Everyone (or everyone in Canada; or everyone with really good taste and a decent record collection) has their favourite Hip song, the one that defines them, the one you play for your visiting Swedish cousin when they ask you to play something Canadian. “50 Mission Cap.” “Courage.” “Nautical Disaster.” “Fireworks.” “Bobcaygeon.” “Ahead By A Century.” “Blow At High Dough.” But what song defines the essence of Gordon Downie, The Tragically Hip and their audience?

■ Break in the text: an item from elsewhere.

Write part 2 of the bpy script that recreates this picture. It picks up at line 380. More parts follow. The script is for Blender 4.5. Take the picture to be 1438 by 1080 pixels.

For me, it’s “Daredevil,” what you might call a “deep cut” from their 1995 album Day For Night. Superficially, it’s about those foolhardy show offs of a bygone era, who sought fame and attention by braving Niagara Falls in a barrel. Metaphorically, it’s about the life of a musician. Downie’s perspective changes throughout the song. He is the gawking audience wondering about the sense of the daredevil:
Do you like it inside a barrel
Plunging over the falls?
Curious and grim
We wrestle at the rim
We wonder all about him
And the point of it all
And then he is the daredevil, equally perplexed by the fear that keeps his onlookers on dry land.
What I’m going through is essentially all true,
Made no less amazing,
By the fact that it’s see-through …
And the real wonder of the world is that we don’t jump too.
Downie is saying to the audience “if you could see what I see from this stage, you’d be up here, too.” It’s an acknowledgement of what a privilege it is to have that stage and to have an audience, but also an uncommonly gracious gesture of empathy to that audience, to say “this is amazing and you could have it, too.” All it takes is the nerve to do it. Whether we accepted that challenge or not, Gord Downie has taken us on that ride.
It’s easy and conventional for fans to have empathy for the artist. That’s what being a fan is. It’s a little more rare for the artist who achieves a certain level of fame and status to look out and still recognize themselves in the crowd.
In every sense of the phrase, that’s where The Tragically Hip lived, too.